Just days after Union Pacific Corp. announced the biggest annual capital expenditure (CapEx) budget in U.S. railroad history, its rival in the West has bettered it.
BNSF Railway Co. announced today a planned 2012 capital budget of $3.9 billion, $400 million above its 2011 capital spending and $300 million more than the amount budgeted by Union Pacific.
Fort Worth, Texas-based BNSF, which is privately held and part of Warren E. Buffett's Berkshire Hathaway empire, said it would spend $2.1 billion on improving its "core network and related assets." An additional $1.1 billion will be spent on locomotive, freight car, and other equipment acquisitions, BNSF said in a statement.
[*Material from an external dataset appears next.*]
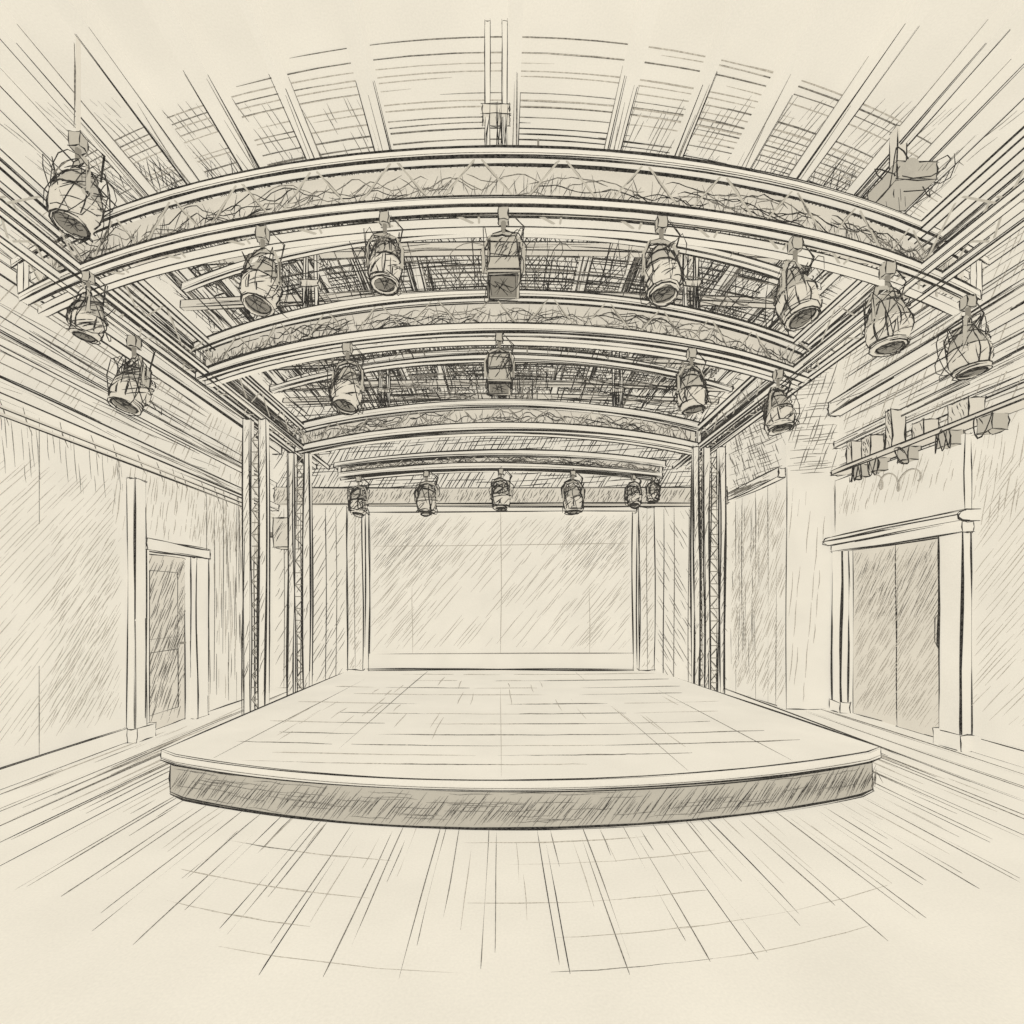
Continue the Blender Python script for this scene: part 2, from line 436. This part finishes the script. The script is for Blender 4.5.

"BNSF remains committed to making the necessary investments to maintain and grow the value of our franchise's capacity to meet customers' needs, and to provide the supply chain with more efficient freight transportation," said Matthew K. Rose, BNSF's chairman and CEO, in the statement.
Earlier this week, the Association of American Railroads (AAR) announced that the seven largest freight railroads operating in the United States collectively planned to spend a record $13 billion in 2012 on capital expenditures to improve their networks. Last year, the rails spent an estimated $12 million on capital improvements, AAR said.
The rails are Union Pacific, BNSF, Norfolk Southern Corp., CSX Corp., Kansas City Southern Railway, and the U.S. operations of Canadian railroads Canadian National Railway and Canadian Pacific Railway.